Posted by: BigHeathenMike | February 04, 2007 at 08:08 PM
Larry King:
"Because he didn't know you just have to see my show to get in touch with "the other side"."
Posted by: Thinker | February 05, 2007 at 12:21 AM
No matter why the chicken crossed the road, Nostradamus PREDICTED IT!
He said "72 the white feathers,
"Arrayed on one side of the dark river
"The weary traveller takes up his cross
"When the giant leaves in sorrow"
72 - 2007, February.
The feathers are obvious.
The dark river is obviously a reference to the road.
It even talks about travelling and crossing.
The last line can't be anything but another reference to 9/11.
The guy was a genius. Deal.
Posted by: Big Al | February 05, 2007 at 12:55 AM
I know it's a little late, but congrats on the two years.
Now, back to the regularly scheduled programming.
Pseudo-quantam idiot:
"Because I chicken in Vietnam crossed the road, and this one was linked to it via quantum mechanics." *Runs off before this can be refuted.*
-Berlzebub
Posted by: Berlzebub | February 09, 2007 at 01:24 PM
Skeptico,
If you keep up this unscientific nonsense, I am going to put a bullet into your head. And yes, this is a threat!

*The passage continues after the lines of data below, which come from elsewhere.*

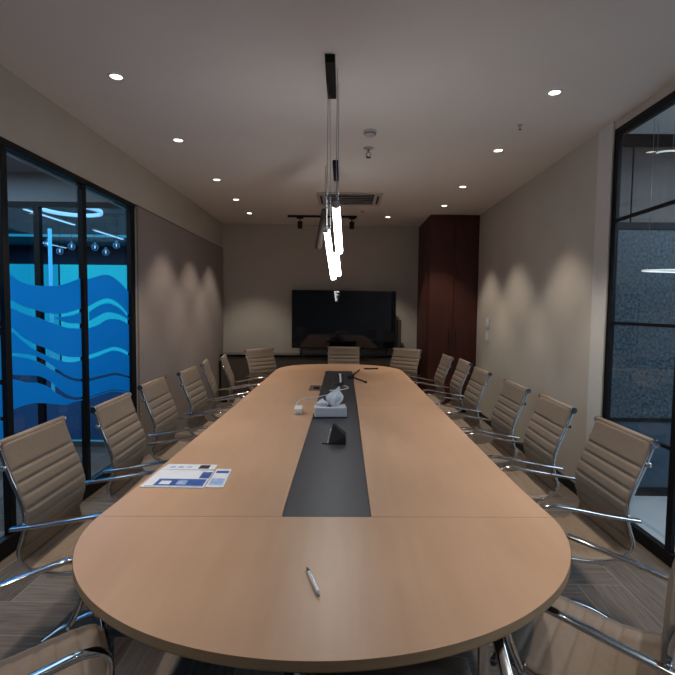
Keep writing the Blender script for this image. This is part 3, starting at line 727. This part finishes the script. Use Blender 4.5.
# brochures
o = empty('brochure', (-.70, 2.09, ZT)); tag(o, 'open white and blue printed brochure on the left side of the table', 'brochure', None)
def uvq(q, u0, u1, v0, v1):   # q: near-left, near-right, far-right, far-left
    f = lambda u, v: tuple((1-v)*((1-u)*q[0][i]+u*q[1][i]) + v*((1-u)*q[3][i]+u*q[2][i]) for i in (0,1))
    return [f(u0,v0), f(u1,v0), f(u1,v1), f(u0,v1)]
q1 = local([(-.850,1.975),(-.580,1.975),(-.590,2.19),(-.845,2.19)], (-.70,2.09))
quadprism(q1, 0, .004).build('page', M['paper'], o, bevel=.001)
for (u0,u1,v0,v1,m) in ((.18,.97,.08,.45,'blue_ink'),(.25,.42,.14,.33,'paper'),(.52,.68,.14,.36,'lightblue_ink'),(.82,.99,.5,.88,'blue_ink'),(.05,.98,.03,.065,'lightblue_ink')):
    quadprism(uvq(q1,u0,u1,v0,v1), .004 if m != 'paper' and not (m=='lightblue_ink' and u0>.5) else .0044, .0044 if m != 'paper' and not (m=='lightblue_ink' and u0>.5) else .0048).build('printed_panel', M[m], o)
o = empty('brochure', (-.60, 2.10, ZT)); tag(o, 'white brochure with dark square lying under the blue one', 'brochure', None)
q2 = local([(-.576,1.985),(-.500,1.985),(-.515,2.215),(-.585,2.215)], (-.60,2.10))
quadprism(q2, 0, .003).build('page', M['paper'], o)
quadprism(uvq(q2,.1,.9,.1,.45), .003, .0034).build('printed_panel', M['lightblue_ink'], o); quadprism(uvq(q2,.1,.9,.75,.88), .003, .0034).build('printed_panel', M['blue_ink'], o)
o = empty('leaflet', (-.73, 2.25, ZT)); tag(o, 'folded white leaflet with a dark square behind the blue brochure', 'leaflet', None)
q3 = local([(-.845,2.195),(-.595,2.205),(-.600,2.275),(-.835,2.275)], (-.73,2.25))
quadprism(q3, 0, .003).build('page', M['paper'], o)
quadprism(uvq(q3,.68,.88,.15,.85), .003, .0034).build('printed_photo', M['dark_ink'], o)
for k in range(3): quadprism(uvq(q3,.12+.16*k,.22+.16*k,.3,.6), .003, .0034).build('printed_mark', M['lightblue_ink'], o)
# pen
a, b = Vector((-.097,1.362,0)), Vector((-.054,1.225,0)); d = (b-a); L = d.length
o = empty('pen', (a.x, a.y, ZT+.0055), math.atan2(d.y, d.x)); tag(o, 'white pen with black tip lying near the front of the table', 'pen')
MB().cyl((.026,0,0),(L-.012,0,0),.0052,14).build('barrel', M['white_plastic'], o)
MB().cyl((0,0,0),(.008,0,0),.0012,12,.0032).build('tip', M['black_plastic'], o); MB().cyl((.008,0,0),(.026,0,0),.0032,14,.0054).build('grip', M['black_plastic'], o)
MB().cyl((L-.012,0,0),(L,0,0),.0052,14,.003).build('end_button', M['alu'], o); MB().box(.06,L-.012,-.0015,.0015,.0045,.0065).build('clip', M['alu'], o)
# tissue box
o = empty('tissue_box', (-.085, 3.38, ZT), .10); tag(o, 'grey tissue box with a white tissue pulled up on the black strip', 'tissue box')
MB().box(-.118,.118,-.065,.065,0,.006).build('base', M['black_plastic'], o, bevel=.002)
MB().box(-.113,.113,-.060,.060,.006,.074).build('box', M['box_grey'], o, bevel=.006, bseg=3)
MB().lathe([(.001,0),(.03,0),(.032,.001),(.001,.0012)], (0.0,0,.0741)).build('slot', M['dark_ink'], o)
def tissue(cx, w, h, seed, lean):
    rr = random.Random(seed); vs, fs = [], []; n, m = 16, 10
    for j in range(m+1):
        t = j/m
        for i in range(n):
            a = 2*PI*i/n; r0 = .014+.03*math.sin(PI*min(1,t*1.05))**.8*w
            r_ = r0*(1+.38*math.sin(3*a+t*3+seed)+.15*math.sin(7*a+seed))*(1-.75*max(0,t-.55)/.45)
            vs.append((cx+r_*math.cos(a)*1.25+lean*t*t, r_*math.sin(a)*.8, .074+h*t*(1+.12*math.sin(2*a+seed))))
    for j in range(m):
        for i in range(n): fs.append((j*n+i, j*n+(i+1)%n, (j+1)*n+(i+1)%n, (j+1)*n+i))
    fs.append(tuple(m*n+i for i in range(n)))
    return MB().add(vs, fs, False)
tissue(.020, .85, .125, 1.3, .045).build('tissue', M['tissue'], o); tissue(-.045, .6, .050, 4.1, -.01).build('tissue', M['tissue'], o)
# black tent-shaped phone stand
o = empty('tabletop_stand', (-.025, 2.72, ZT)); tag(o, 'small black wedge-shaped stand on the centre strip in front of the tissue box', 'stand')
def poly(vs, fs): return MB().add(vs, fs)
poly([(-.050,-.055,0),(.048,-.062,0),(.052,.070,0),(-.040,.055,0),(-.028,.0,.108),(-.012,.012,.104),(.046,-.05,.046),(.050,.052,.044)],
     [(0,3,2,1),(0,1,6,4),(4,6,7,5),(1,2,7,6),(2,3,5,7),(3,0,4,5)]).build('body', M['black_plastic'], o, bevel=.003)
poly([(-.0515,-.050,.004),(-.0435,.045,.004),(-.0345,.030,.07),(-.0375,-.012,.07),(-.0560,-.050,.004),(-.048,.045,.004),(-.039,.030,.07),(-.042,-.012,.07)],
     [(0,1,2,3),(4,7,6,5),(0,4,5,1),(1,5,6,2),(2,6,7,3),(3,7,4,0)]).build('white_face', M['white_plastic'], o)
MB().box(-.085,-.045,-.052,-.046,0,.005).build('tab', M['black_plastic'], o)
# white adapter box
o = empty('power_adapter', (-.318, 3.47, ZT), .05); tag(o, 'small white adapter block on the wood left of the tissue box', 'adapter')
MB().box(-.030,.030,-.065,.065,0,.045).build('housing', M['white_plastic'], o, bevel=.006, bseg=3); MB().box(-.016,.016,-.069,-.065,.008,.020).build('port', M['offwhite'], o)
# white cable
cp = catmull([(-.330,3.535,ZT+.015),(-.352,3.66,ZT+.006),(-.362,3.82,ZT+.0045),(-.33,4.00,ZT+.0045),(-.23,4.07,ZT+.0045),(-.17,4.16,ZT+.0045),(-.10,4.24,ZT+.0045),(-.05,4.40,ZT+.0045),(-.12,4.44,ZT+.0045),(.00,4.50,ZT+.0045),(.055,4.60,ZT+.0045),(.045,4.68,ZT+.0045),(.01,4.735,ZT+.0045)], 8)
tag(MB().tube(cp, .0042, 8).build('cable', M['white_plastic']), 'white cable winding from the adapter to the black device', 'cable')
# dark conference device
o = empty('conference_phone', (-.045, 4.85, ZT)); tag(o, 'black wedge conference device at the far part of the strip', 'conference phone')
poly([(-.075,-.10,0),(.065,-.10,0),(.065,.12,0),(-.06,.12,0),(-.055,-.06,.03),(.055,-.07,.05),(.05,.06,.095),(-.02,.06,.105)],
     [(0,3,2,1),(0,1,5,4),(4,5,6,7),(1,2,6,5),(2,3,7,6),(3,0,4,7)]).build('body', M['black_plastic'], o, bevel=.004)
poly([(.020,-.09,.031),(.036,-.09,.034),(.030,.03,.099),(.012,.03,.098),(.020,-.09,.037),(.036,-.09,.040),(.030,.03,.105),(.012,.03,.104)],
     [(0,3,2,1),(4,5,6,7),(0,1,5,4),(1,2,6,5),(2,3,7,6),(3,0,4,7)]).build('white_strip', M['white_plastic'], o)
# tripod-like black rods
o = empty('mini_tripod', (.10, 5.30, ZT)); tag(o, 'thin black folded tripod lying beside the conference device', 'tripod')
MB().cyl((-.02,-.06,.013),(.108,.62,.014),.009,10).build('leg', M['black_plastic'], o)
MB().cyl((0,.03,.013),(.135,-.33,.0112),.008,10).build('leg', M['black_plastic'], o)
MB().cyl((-.03,-.08,.0135),(-.01,0,.0135),.010,10).build('leg', M['black_plastic'], o)
MB().cyl((-.025,-.03,.017),(.02,.05,.017),.015,12).build('hub', M['black_plastic'], o)
MB().cyl((.135,-.33,.0112),(.148,-.36,.0112),.0105,10).build('tip', M['black_plastic'], o)
# remote
o = empty('remote_control', (.365, 6.12, ZT), .25); tag(o, 'thin black remote control at the far end of the table', 'remote control')
MB().box(-.09,.09,-.024,.024,0,.018).build('body', M['black_plastic'], o, bevel=.005, bseg=3)
for k in range(5): MB().cyl((-.06+.028*k,0,.018),(-.06+.028*k,0,.0195),.006,10).build('button', M['box_grey'], o)
# clear holder
o = empty('name_card_holder', (-.262, 4.55, ZT)); tag(o, 'small clear square holder with a dark item left of the centre strip', 'holder')
MB().box(-.05,.05,-.12,.12,0,.003).build('base', M['socket_glass'], o)
MB().box(-.052,-.048,-.12,.12,.003,.014).box(.048,.052,-.12,.12,.003,.014).box(-.048,.048,-.124,-.12,.003,.014).box(-.048,.048,.12,.124,.003,.014).build('rim', M['alu'], o)
MB().box(-.012,.045,-.03,.03,.003,.018).build('dark_insert', M['black_plastic'], o, bevel=.002)

# ------------------------------------------------------------------ world, camera, view
wd_ = bpy.data.worlds.new('World'); S.world = wd_; wd_.use_nodes = True
wd_.node_tree.nodes['Background'].inputs[0].default_value = (.3,.4,.6,1); wd_.node_tree.nodes['Background'].inputs[1].default_value = .05

cam = bpy.data.cameras.new('Camera'); co = bpy.data.objects.new('Camera', cam); COL.objects.link(co); S.camera = co
cam.sensor_width = 36; cam.lens = 480/675*36; cam.clip_start = .02
yaw, pitch, roll = math.radians(.650), math.radians(3.347), math.radians(.70)
fw = Vector((-math.sin(yaw)*math.cos(pitch), math.cos(yaw)*math.cos(pitch), -math.sin(pitch)))
rt = Vector((math.cos(yaw), math.sin(yaw), 0)); up = rt.cross(fw)
# the photo's content is turned clockwise: camera turned the other way about its axis
rt2 = rt*math.cos(roll) + up*math.sin(roll); up2 = up*math.cos(roll) - rt*math.sin(roll)
m4 = Matrix(((rt2.x, up2.x, -fw.x, 0), (rt2.y, up2.y, -fw.y, 0), (rt2.z, up2.z, -fw.z, 1.51), (0,0,0,1)))
co.matrix_world = m4
S.view_settings.view_transform = 'Standard'; S.view_settings.look = 'None'; S.view_settings.gamma = 1
S.view_settings.use_curve_mapping = False; S.view_settings.exposure = 0.48
S.render.film_transparent = False
S.cycles.max_bounces = 10; S.cycles.transparent_max_bounces = 16; S.cycles.sample_clamp_indirect = 4.
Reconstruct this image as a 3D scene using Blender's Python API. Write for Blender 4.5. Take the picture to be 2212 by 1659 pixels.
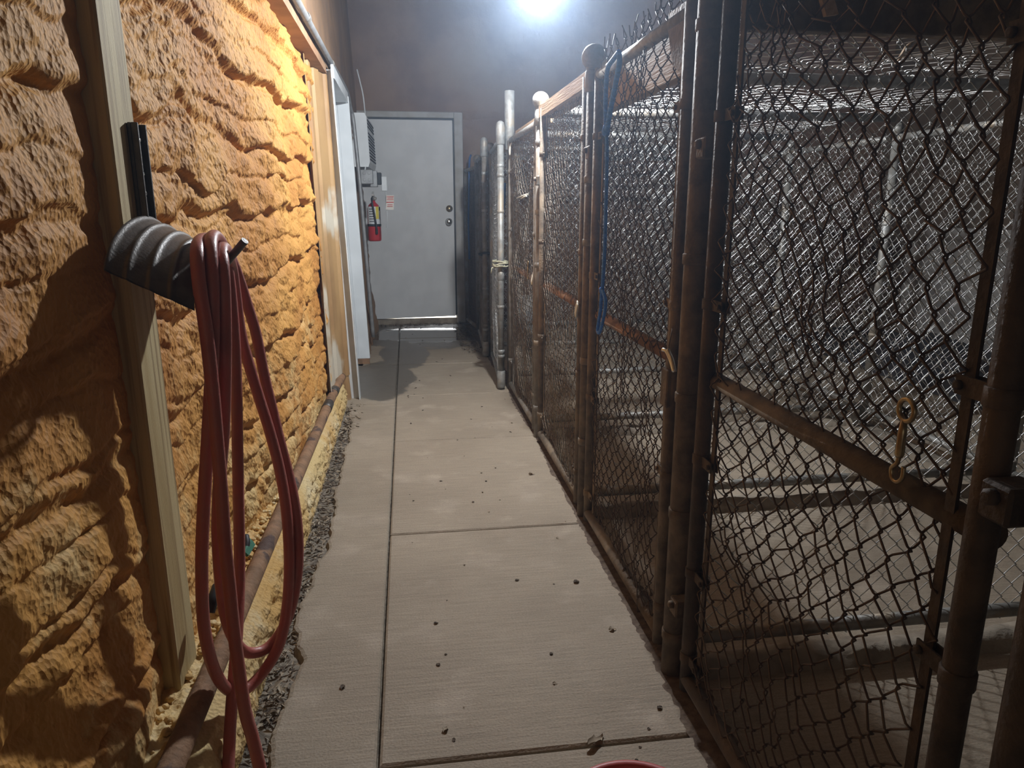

Posted by: Gunfire | February 09, 2007 at 02:34 PM
To the poster "Gunfire", also posting as "Surani" at IP 69.114.94.75:
One of my rules for posting here is that you do not post with different names - known as using sock puppets. Do it again and you will be tossed.
You are free to post here but not to post threats, even silly ones like the above. Don't be a jerk.
This has been your one and only warning.
Posted by: Skeptico | February 09, 2007 at 03:07 PM
"Who needs courage when you have... a gun!" -Professor Farnsworth
Posted by: Bronze Dog | February 09, 2007 at 05:34 PM
To hide his weapons of mass destruction and to have a meeting with the Al Qaeda cell on the 'other side.' And the 62% of Americans that agree with me are all chicken-loving terrorist traitors.
(Not sure who wrote it, but signed 'GWB'.)
Congrats on 2, hope I'm around when you hit 10.
Posted by: Prup (aka Jim Benton) | February 15, 2007 at 10:33 AM
why did the chicken cross the road?
'Cause I prodded him with my electric goad.